ビンゴー・キッドの洋書日記

英米を中心に現代から古典まで、海外の作品を英語で読み、論評をくわえるブログです

"Childhood, Boyhood, Youth" 雑感(5)

 "Youth" の最後に '24 September 1856 Yasnaya Polyana' (p.393) とあったので、奥付を見ると、ロシア語版は1852年から同57年刊とのこと。そこでネットで Tolstoy の生年を調べたところ、同28年。つまり本書は、彼が24歳から28歳にかけて書いた作品ということになる。
 世界文学ファンなら先刻承知のことと思うが、ぼくはどの本も白紙の状態で読むのが好きなので初耳。そんなに若い頃の作品だったと知って驚いた。「ウソか本当か知らないが、よくまあ、これほど細かい点までありありと書けるもんだ、と感心させられる」とは前回の雑感だが、とても青年作家が書いたものとは思えない。
 月並みな感想だが、さすがは天才だなと思いながら、同じく Wiki をながめているうちに、2歳のとき母親を亡くし、9歳のとき父親が他界という記述を発見。やっぱりね、と思った。 "Childhood" の主人公の少年は10歳で登場。そのとき母親はまだ生きている。"Youth" が始まったとき少年は16歳で、父親は最後まで存命。つまり、本書はやはり「自伝小説」であって、自伝そのものではない。
 それゆえ、"Childhood" のハイライトである母親の死も、そこで目にした光景もフィクションだったことになる。では、あの場面で描かれていた 'egotistical feeling' もフィクションだったのだろうか。
 ぼくはそうは思わない。雑感(2)で引用した一節や、George Steiner が着目した箇所を改めて読みかえしても、そこから読み取れる 'egotistical feeling' はあまりにもリアルだ。いわば真実以上に真実味のある書き方なのである。
 これはぼくの単なる推測だが、母親の死をはじめ、本書に出てくるエピソードはどれも、実際にあった出来事と大なり小なり似たようなものではないだろうか。"Youth" において青年 Tolstoy が大学の期末試験に失敗する一件など、Wiki の記述とぴたり符合している。

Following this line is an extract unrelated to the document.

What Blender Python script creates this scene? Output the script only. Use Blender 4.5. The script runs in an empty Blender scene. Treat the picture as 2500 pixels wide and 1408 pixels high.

 ただ、実際の事件をそっくりそのまま再現するのではなく、自分の 'spiritual development' (p.393) のプロセスに応じてさまざまに味つけしたり、組み合わせたり、いろいろな工夫をほどこした結果、「真実以上に真実味のある」自伝小説が出来上がっている。そんな気がしてならないのだ。

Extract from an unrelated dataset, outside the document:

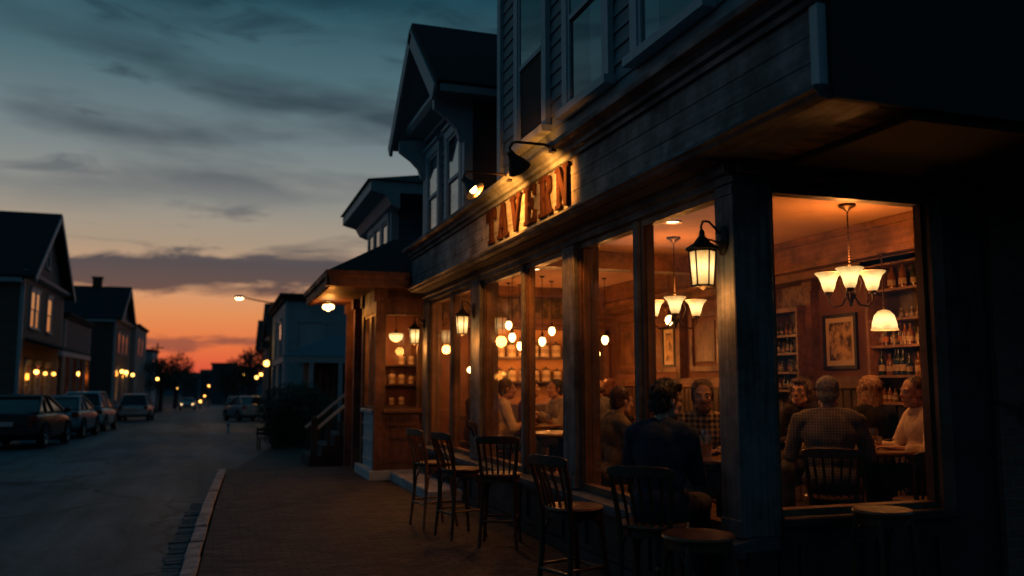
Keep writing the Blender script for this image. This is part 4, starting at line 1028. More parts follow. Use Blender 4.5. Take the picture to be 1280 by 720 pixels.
def put_bottle(k, x, y, z, label, grp, s=1.):
    o = place(kinds[k][0], used[k], (x, y, z), rb.uniform(0, 6), label, grp); o['category'] = 'bottle'; o.scale = (s, s, s)
SN = ['top', 'second', 'third', 'fourth', 'lowest']
for si, z in enumerate(RS):
    ks = {0: (0, 1, 4), 1: (3,), 2: (1, 3, 2), 3: (0, 2, 4, 1, 0), 4: (3, 4, 1)}[si]
    y = 6.77 if si != 1 else 6.5; n = 0
    if si == 0: y = 6.62
    while y > 6.0:
        k = rb.choice(ks)
        put_bottle(k, 6.03+rb.uniform(-.02, .03), y, z, f'{kinds[k][1]}, {ORD[n]} from the left on {SN[si]} right hand shelf', 'bottles on the right hand shelves', (.92, .52, .78, .84, .6)[si])
        n += 1; y -= rb.uniform(.066, .088) if si != 0 else rb.uniform(.13, .17)
for si, z in enumerate(LS):
    y = 8.54; n = 0
    while y > 8.05:
        k = rb.choice((0, 2, 4, 3))
        put_bottle(k, 6.08+rb.uniform(-.02, .02), y, z, f'{kinds[k][1]}, {ORD[n]} from the left on {SN[si]} left hand shelf', 'bottles on the left hand shelves', .58)
        n += 1; y -= rb.uniform(.065, .1)
# end wall bar shelves with white jars
t = thing('wall_shelves', 'long bar shelves of white jars on the far end wall', 'shelves', (4.6, 13, 0))
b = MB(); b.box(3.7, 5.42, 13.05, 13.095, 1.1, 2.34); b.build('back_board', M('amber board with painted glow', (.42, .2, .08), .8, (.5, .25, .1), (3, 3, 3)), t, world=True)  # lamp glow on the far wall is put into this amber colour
for z in (1.9, 1.52):
    b = MB(); b.box(3.7, 5.42, 12.78, 13.05, z-.03, z); b.build('shelf', mt['panel_dk'], t, world=True)
b = MB(); b.box(3.7, 5.42, 12.5, 13.05, .02, 1.16); b.build('cabinet', mt['panel_dk'], t, world=True)
jar = None; ju = []
b = MB(); b.lathe([(0, 0), (.078, 0), (.082, .02), (.082, .17), (.06, .195), (.06, .2), (0, .2)], seg=14); jar = b.build('storage_jar', M('white stoneware', (.5, .36, .22), .4), None, True); jar['category'] = 'jar'
b = MB(); b.lathe([(0, .2), (.066, .2), (.066, .225), (.02, .235), (.015, .26), (0, .262)], seg=12); b.build('lid', mt['panel_dk'], jar, True)
b = MB(); b.lathe([(.083, .06), (.083, .13)], seg=14); b.build('label_band', M('dark jar band', (.3, .2, .12), .7), jar, True)
for zi, z in enumerate((1.9, 1.52)):
    for k in range(8):
        o = place(jar, ju, (3.95+k*.19+rb.uniform(-.015, .015), 12.92, z), rb.uniform(0, 6), f'white storage jar, {ORD[k]} from the left on the {("upper", "lower")[zi]} far bar shelf', 'white jars on the far bar shelves')
        s = (.95, .85)[zi]*rb.uniform(.93, 1.05); o.scale = (s, s, s)
# jars and clutter in the porch bay
for zi, z in enumerate((1.12, 1.48, 1.81)):
    for k in range(6):
        if (zi, k) in ((0, 3), (2, 1)): continue
        o = place(jar, ju, (2.62+k*.17, 14.78, z), rb.uniform(0, 6), f'storage jar, {ORD[k]} from the left on the {("lowest", "middle", "top")[zi]} shelf of the porch bay', 'jars in the porch bay'); s = rb.uniform(.6, .95); o.scale = (s*.9, s*.9, s)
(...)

 たとえば "Youth" では、Tolstoy は教会で罪の告白をした直後にこう書いている。'I was utterly happy. Tears of happiness welled in my eyes, and I kissed a fold of the monk's thin woolen cassock and lifted my head. His face was utterly serene. Sensing my pleasure in that feeling of tenderness and afraid of somehow dispelling it, I quickly parted with the confessor and, staring ahead to avoid any distraction, came back outside the walls and took my place in the swaying droshky. But the jolting of the carriage and the variety of things flashing before my eyes quickly dispelled the feeling anyway, and I was already imagining that the confessor was most likely thinking that he had never in his life met such a beautiful young soul and never would again, since there were no others like it. I was convinced of that, and the conviction produced in me the sort of gaiety that has to be shared.' (p.233)
 このような自己満足は多かれ少なかれ、誰しも経験することだろう。そして多くの場合、忘れる。思い出してもあまり気にしない。恥ずべきことだと思ったとたん、忘れるように努める。ところが、Tolstoy はそれをひたすらリアルに描き出している。「俺はあの時、あんなふうに egotistical だった。あの時の気持ちは純粋ではなかった」と正直に書いている。自分のエゴイズムに敏感だからこそなせる業である。つまり、'egotistical feeling' そのものはフィクションではないのである。
(写真は宇和島市穂積橋のたもとにある、「老生は銅像にて仰がるるより万人の渡らるる橋となりたし」との穂積陳重の言葉を刻した石碑)。